Your task:
Starting at the first line of the data, please print exactly those lines through the one that holds "return lambda x, s, d: (xi", omitting every picture.

Given data:

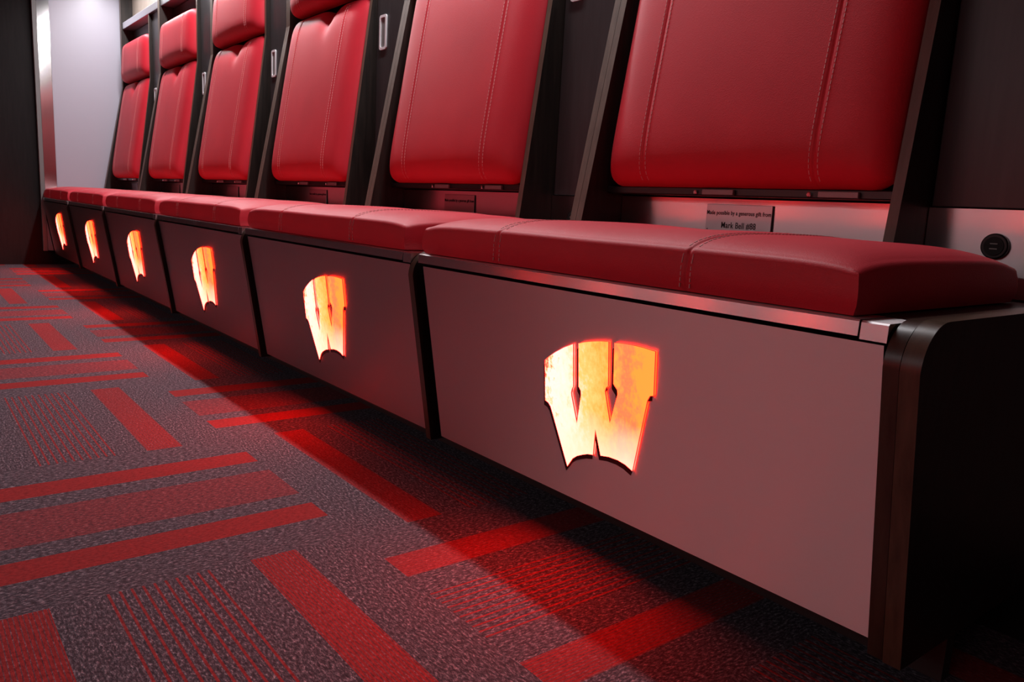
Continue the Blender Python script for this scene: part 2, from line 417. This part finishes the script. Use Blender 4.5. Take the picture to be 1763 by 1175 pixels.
# ---------------------------------------------------------------- the W emblem outline, in panel coordinates (x across the module, s down the panel face)
W = [(0.3918, 0.1264), (0.4050, 0.1170), (0.4196, 0.1077), (0.4420, 0.0955), (0.4655, 0.0855), (0.4597, 0.1590), (0.4560, 0.1640), (0.4536, 0.1710), (0.4540, 0.1770), (0.4635, 0.2235),
     (0.4779, 0.1690), (0.4777, 0.1620), (0.4732, 0.1558), (0.4789, 0.0820), (0.4960, 0.0768), (0.5135, 0.0729), (0.5300, 0.0698), (0.5469, 0.0676),
     (0.5415, 0.1397), (0.5365, 0.1440), (0.5338, 0.1500), (0.5345, 0.1560), (0.5415, 0.2020), (0.5617, 0.1490), (0.5610, 0.1420), (0.5535, 0.1340), (0.5595, 0.0672),
     (0.5770, 0.0652), (0.5953, 0.0642), (0.6180, 0.0645), (0.6410, 0.0660), (0.6350, 0.1344), (0.6280, 0.1365), (0.6225, 0.1450),
     (0.5864, 0.2700), (0.5720, 0.2640), (0.5560, 0.2612), (0.5360, 0.2615), (0.5168, 0.2650), (0.5076, 0.2212), (0.4986, 0.2690),
     (0.4860, 0.2715), (0.4729, 0.2765), (0.4590, 0.2830), (0.4474, 0.2912), (0.4325, 0.3100), (0.3985, 0.2090), (0.3930, 0.2030), (0.3850, 0.2005)]
PY, PZ, QY, QZ = -0.0037, -0.0244, 0.0561, -0.3899
PL = math.hypot(QY - PY, QZ - PZ); ty, tz = (QY - PY) / PL, (QZ - PZ) / PL      # down the panel
ny_, nz_ = tz, -ty                                                               # outward normal of the panel (y, z)
def panel_place(xi):
    return lambda x, s, d: (xi + x, PY + ty * s + ny_ * d, PZ + tz * s + nz_ * d)

def make_text(name, body, size, xc, z, y, parent):
    cu = bpy.data.curves.new(name, 'FONT'); cu.body = body; cu.size = size * S; cu.align_x = 'CENTER'; cu.align_y = 'CENTER'
    cu.space_character = 1.06; cu.offset = 0.00013; cu.extrude = 0.0002
    t = bpy.data.objects.new(name, cu); COL.objects.link(t)
    dg = bpy.context.evaluated_depsgraph_get(); me = bpy.data.meshes.new_from_object(t.evaluated_get(dg))
    bpy.data.objects.remove(t)
    me.transform(Matrix.Translation(V(xc, y, z)) @ Matrix.Rotation(math.pi / 2, 4, 'X') @ Matrix.Diagonal((0.92, 1.15, 1, 1)))
    me.materials.clear(); me.materials.append(ink)
    o = bpy.data.objects.new(name, me); COL.objects.link(o); o.parent = parent
    return o

LABELS = ['red padded locker seat at the far end beside the white end panel',
          'second red padded locker seat from the white end panel',
          'third red padded locker seat from the white end panel',
          'fourth red padded locker seat from the white end panel',
          'red padded locker seat next to the nearest one, glowing emblem seen at an angle',
          'nearest and largest red padded locker seat, with a readable donor plaque behind its cushion']

RAIL = [(0.060, -0.0185), (-0.0040, -0.0185), (-0.0032, -0.0020), (-0.0012, 0.0), (0.060, 0.0)]
def stall(k):
    xi = k - 5
    near = k >= 3
    root = empty('locker_seat', (xi + 0.5, 0.25, FLOOR))
    tag(root, LABELS[k], 'locker seat', 'row of red locker seats along the wall')
    mw = Matrix.Translation(-root.location)
    before = set(bpy.data.objects)
    ga, gb = 0.020, 0.972
    XA = 0.750 if k == 5 else 0.772           # right face of the seat's right-hand divider board
    # plinth and bench body
    box('toe_kick', (xi, 0.178, FLOOR), (xi + (1.012 if k == 5 else 1.0), 0.200, -0.405), dark, root)
    box('bench_carcass', (xi + 0.004, 0.078, -0.405), (xi + 0.968, 0.50, -0.020), espresso, root)
    # front panel with its glowing emblem
    pl = panel_place(xi)
    fp = poly_plate('front_panel', [(ga, 0.0), (gb - 0.003, 0.0), (gb - 0.003, PL), (ga, PL)], -0.018, 0.0, pl, [steel_panel, black], root)
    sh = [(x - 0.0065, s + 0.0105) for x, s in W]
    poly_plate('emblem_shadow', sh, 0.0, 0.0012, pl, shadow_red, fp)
    e = poly_plate('emblem', W, 0.0012, 0.0034, lambda x, s, d: pl(x, s, d), [glow, glow_edge], fp)
    ul = e.data.uv_layers.new(name='UVMap'); n = len(W)
    for lp in e.data.loops:
        q = W[lp.vertex_index % n]; ul.data[lp.index].uv = (q[0] - 0.497 + 0.02, q[1])
    tag(e, 'glowing orange letter W emblem')
    # steel rail
    prism_x('seat_rail', RAIL, xi + 0.001, xi + 0.938, steel_rail, root)
    prism_x('rail_end_block', [(y, z - 0.0005 - (0.0025 if z < -0.01 else 0)) for y, z in RAIL], xi + 0.9405, xi + 0.9715, steel_rail, root)
    box('bench_top', (xi + 0.001, 0.0605, -0.020), (xi + 0.9715, 0.50, -0.0005), espresso, root)
    # wooden side board with a rounded shoulder
    def side_profile(yo, rr, ztop):
        pr = []
        for a in range(0, 91, 9):
            t = math.radians(a); pr.append((yo + rr - rr * math.sin(t), ztop - rr + rr * math.cos(t)))
        bot = (yo + 0.058, -0.405)
        return [(0.50, ztop)] + pr + [bot, (0.50, -0.405)]
    pr = side_profile(-0.010, 0.050, 0.004)
    ed = set(range(0, len(pr) - 2))
    prism_x('side_board', pr, xi + 0.9735, xi + 0.9915, [espresso, end_wood], root, ed, True)
    if k == 5:
        prism_x('end_panel', side_profile(-0.013, 0.054, 0.0065), xi + 0.9935, xi + 1.0150, [espresso, end_wood2], root, ed, True)
    # seat
    seat_cushion(root, xi + 0.002, xi + 0.925, xi)
    # splash strip behind the seat
    prism_x('steel_splash', [(0.5075, 0.0), (0.5050, 0.142), (0.516, 0.142), (0.516, 0.0)], xi + 0.069, xi + XA - 0.019, steel_back, root)
    prism_x('column_splash', [(0.5475, 0.0), (0.5450, 0.139), (0.556, 0.139), (0.556, 0.0)], xi + XA + 0.001, xi + 1.029, steel_back, root)
    # divider boards
    def board(yb, yt, zt=1.465):
        return [(0.70, -0.0003), (0.70, zt), (yt, zt), (yt, 0.80), (yb - (yt - yb) * 0.1 / 0.71, -0.0003)]
    bl = board(0.383, 0.520); br = board(0.440, 0.532, 1.195)
    if k == 0: prism_x('divider_board', bl, xi + 0.030, xi + 0.068, [espresso, edge_wood], root, {2, 3})
    else:
        prism_x('divider_board', bl, xi + 0.030, xi + 0.0485, [espresso, edge_wood], root, {2, 3})
        prism_x('divider_board', bl, xi + 0.0495, xi + 0.068, [espresso, edge_wood], root, {2, 3})
    prism_x('divider_board', br, xi + XA - 0.018, xi + XA, [espresso, edge_wood], root, {2, 3})
    # back rest, head rest
    xr = XA - 0.020
    back_pad('back_cushion', root, xi + 0.080, xi + xr, 0.160, 0.824, 0.395, math.atan(0.165), 0.060, 0.030, True)
    back_pad('headrest', root, xi + 0.086, xi + xr, 0.824, 1.088, 0.480, math.atan(0.06), 0.062, 0.0, near is False or k == 3, 7)
    box('backing_board', (xi + 0.0685, 0.600, 0.143), (xi + XA - 0.0185, 0.612, 1.19), espresso, root)
    # black hinge bar, hinges and bright screws under the back rest
    box('hinge_bar', (xi + 0.0690, 0.455, 0.146), (xi + XA - 0.0190, 0.530, 0.162), black, root, 0.002)
    for hx in (0.345, 0.600):
        h = box('hinge', (xi + hx, 0.447, 0.1475), (xi + hx + 0.075, 0.4548, 0.1585), hinge_mat, root, 0.001)
        for dx in (-0.020, ):
            cyl_y('hinge_screw', (xi + hx + dx, 0.1525), 0.0045, 0.449, 0.4549, chrome, h, 12, 0.0015)
    # donor plaque
    pq = box('plaque', (xi + 0.318, 0.5022, 0.050), (xi + 0.476, 0.5048, 0.131), [plaque_mat], root, 0.0008)
    box('plaque_edge', (xi + 0.4762, 0.5022, 0.050), (xi + 0.4772, 0.5048, 0.1305), ink, pq)
    if k >= 3: make_text('lettering', 'Made possible by a generous gift from', 0.0102, xi + 0.397, 0.1135, 0.5019, pq)
    if k == 5:
        make_text('lettering', 'Mark Bell #88', 0.0150, xi + 0.400, 0.0885, 0.5019, pq)
        for sx in (0.324, 0.470): cyl_y('plaque_pin', (xi + sx, 0.0795), 0.0012, 0.5012, 0.5022, ink, pq, 8)
    # power outlet in the column strip
    ot = cyl_y('power_outlet', (xi + 0.862, 0.0810), 0.0205, 0.538, 0.545, black, root, 40, 0.002)
    cyl_y('outlet_face', (xi + 0.862, 0.0810), 0.0150, 0.5366, 0.538, dark, ot, 32, 0.0006)
    for dz in (-0.004, 0.004): box('outlet_port', (xi + 0.8565, 0.5358, 0.081 + dz - 0.0008), (xi + 0.8675, 0.5366, 0.081 + dz + 0.0008), slot_mat, ot)
    # column door with a framed recessed pull
    dr = box('column_door', (xi + XA + 0.002, 0.550, 0.141), (xi + 1.028, 0.566, 1.194), door_mat, root, 0.0015)
    hx0, hx1, hz0, hz1, t = xi + 0.797, xi + 0.846, 0.622, 0.738, 0.0085
    ho = []; hi = []
    def rrect(a, b, c, d, r_, n=5):
        pts = []
        for (cx0, cz0, a0) in ((b - r_, d - r_, 0), (a + r_, d - r_, 90), (a + r_, c + r_, 180), (b - r_, c + r_, 270)):
            for q in range(n + 1):
                an = math.radians(a0 + 90 * q / n); pts.append((cx0 + r_ * math.cos(an), cz0 + r_ * math.sin(an)))
        return pts
    po = rrect(hx0, hx1, hz0, hz1, 0.010); pi2 = rrect(hx0 + t, hx1 - t, hz0 + t, hz1 - t, 0.006); n = len(po)
    vs_ = [(x, 0.5455, z) for x, z in po] + [(x, 0.5455, z) for x, z in pi2] + [(x, 0.5502, z) for x, z in po] + [(x, 0.5502, z) for x, z in pi2]
    fs = []
    for i in range(n):
        j = (i + 1) % n
        fs += [[i, j, n + j, n + i], [i, 2 * n + i, 2 * n + j, j], [n + i, n + j, 3 * n + j, 3 * n + i]]
    hd = new_obj('pull_frame', vs_, fs, pull_mat, dr, smooth=True, angle=40)
    vs_ = [(x, 0.5494, z) for x, z in pi2]
    new_obj('pull_recess', vs_, [list(range(n))], grey_trim, dr)
    # shelf and the upper cabinet doors
    box('shelf', (xi + 0.0695, 0.528, 1.196), (xi + 1.029, 0.74, 1.240), aluminium, root, 0.002)
    for a, b in ((0.0700, 0.546), (0.549, 1.028)):
        box('upper_door', (xi + a, 0.596, 1.2405), (xi + b, 0.612, 1.464), upper_mat, root, 0.0015)
    # make every part local to the stall's own origin
    for o in set(bpy.data.objects) - before:
        if o.type == 'MESH': o.data.transform(mw)
    return root
def sh_obj(before):
    for o in set(bpy.data.objects) - before:
        if o.name.startswith('emblem_shadow'): return o
stalls = [stall(k) for k in range(6)]
# closing board after the last column
cl = box('column_board', (1.031, 0.500, 0.0), (1.068, 0.70, 1.465), espresso, stalls[5], 0.001)
cl.data.transform(Matrix.Translation(-stalls[5].location))

# ---------------------------------------------------------------- white end panel with steel frame at the far end
wp = empty('wing_panel', (-5.015, 0.3, -0.372))
tag(wp, 'tall white end panel in a polished steel frame at the far end of the seats', 'panel')
parts = [box('white_sheet', (-5.034, 0.090, -0.370), (-5.006, 0.690, 1.72), white_panel, wp),
         box('steel_frame', (-5.034, 0.014, -0.370), (-5.003, 0.089, 1.72), polished, wp, 0.001),
         box('front_trim', (-5.036, -0.012, -0.372), (-5.002, 0.0135, 1.72), grey_trim, wp, 0.001)]
for o in parts: o.data.transform(Matrix.Translation(-wp.location))

# ---------------------------------------------------------------- light valance over the seats (carries the strip light)
vl = box('light_valance', (-5.0, 0.28, 1.472), (1.03, 0.70, 1.60), espresso)
tag(vl, 'dark light valance above the headrests of the locker seats', 'valance')

# ---------------------------------------------------------------- the facing row of locker seats, seen as red reflections in the steel
op = empty('facing_locker_row', (-1.2, -4.6, FLOOR))
tag(op, 'facing row of locker seats across the room, seen as red streaks in the steel', 'locker seats')
mwo = Matrix.Translation(-op.location); before = set(bpy.data.objects)
box('bench_body', (-4.9, -4.9, FLOOR + 0.06), (2.6, -4.25, -0.02), steel_panel, op)
box('toe_kick', (-4.9, -4.9, FLOOR), (2.6, -4.4, FLOOR + 0.06), dark, op)
box('seat_cushion', (-4.9, -4.72, -0.02), (2.6, -4.25, 0.07), leather, op, 0.02)
box('back_panel', (-4.9, -5.15, -0.02), (2.6, -4.9, 1.6), pale_reflector, op)
box('light_valance', (-4.9, -5.15, 1.61), (2.6, -4.45, 1.70), espresso, op)
for i in range(8):
    xe = -4.62 + i
    if xe > 2.3: continue
    o = poly_plate('emblem', [(xe + 0.497 - x, -0.03 - s) for x, s in W], 0, 0.004, lambda x, s, d: (x, -4.249 + d, s), [glow_far, glow_edge], op)
    ul = o.data.uv_layers.new(name='UVMap')
    for lp in o.data.loops: ul.data[lp.index].uv = (W[lp.vertex_index % len(W)][0] - 0.477, W[lp.vertex_index % len(W)][1])
    box('back_cushion', (xe - 0.33, -4.898, 0.17), (xe + 0.33, -4.82, 0.80), leather, op, 0.02)
    box('headrest', (xe - 0.33, -4.898, 0.82), (xe + 0.33, -4.80, 1.05), leather, op, 0.02)
for o in set(bpy.data.objects) - before:
    if o.type == 'MESH': o.data.transform(mwo)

Written solution:
Continue the Blender Python script for this scene: part 2, from line 417. This part finishes the script. Use Blender 4.5. Take the picture to be 1763 by 1175 pixels.
# ---------------------------------------------------------------- the W emblem outline, in panel coordinates (x across the module, s down the panel face)
W = [(0.3918, 0.1264), (0.4050, 0.1170), (0.4196, 0.1077), (0.4420, 0.0955), (0.4655, 0.0855), (0.4597, 0.1590), (0.4560, 0.1640), (0.4536, 0.1710), (0.4540, 0.1770), (0.4635, 0.2235),
     (0.4779, 0.1690), (0.4777, 0.1620), (0.4732, 0.1558), (0.4789, 0.0820), (0.4960, 0.0768), (0.5135, 0.0729), (0.5300, 0.0698), (0.5469, 0.0676),
     (0.5415, 0.1397), (0.5365, 0.1440), (0.5338, 0.1500), (0.5345, 0.1560), (0.5415, 0.2020), (0.5617, 0.1490), (0.5610, 0.1420), (0.5535, 0.1340), (0.5595, 0.0672),
     (0.5770, 0.0652), (0.5953, 0.0642), (0.6180, 0.0645), (0.6410, 0.0660), (0.6350, 0.1344), (0.6280, 0.1365), (0.6225, 0.1450),
     (0.5864, 0.2700), (0.5720, 0.2640), (0.5560, 0.2612), (0.5360, 0.2615), (0.5168, 0.2650), (0.5076, 0.2212), (0.4986, 0.2690),
     (0.4860, 0.2715), (0.4729, 0.2765), (0.4590, 0.2830), (0.4474, 0.2912), (0.4325, 0.3100), (0.3985, 0.2090), (0.3930, 0.2030), (0.3850, 0.2005)]
PY, PZ, QY, QZ = -0.0037, -0.0244, 0.0561, -0.3899
PL = math.hypot(QY - PY, QZ - PZ); ty, tz = (QY - PY) / PL, (QZ - PZ) / PL      # down the panel
ny_, nz_ = tz, -ty                                                               # outward normal of the panel (y, z)
def panel_place(xi):
    return lambda x, s, d: (xi + x, PY + ty * s + ny_ * d, PZ + tz * s + nz_ * d)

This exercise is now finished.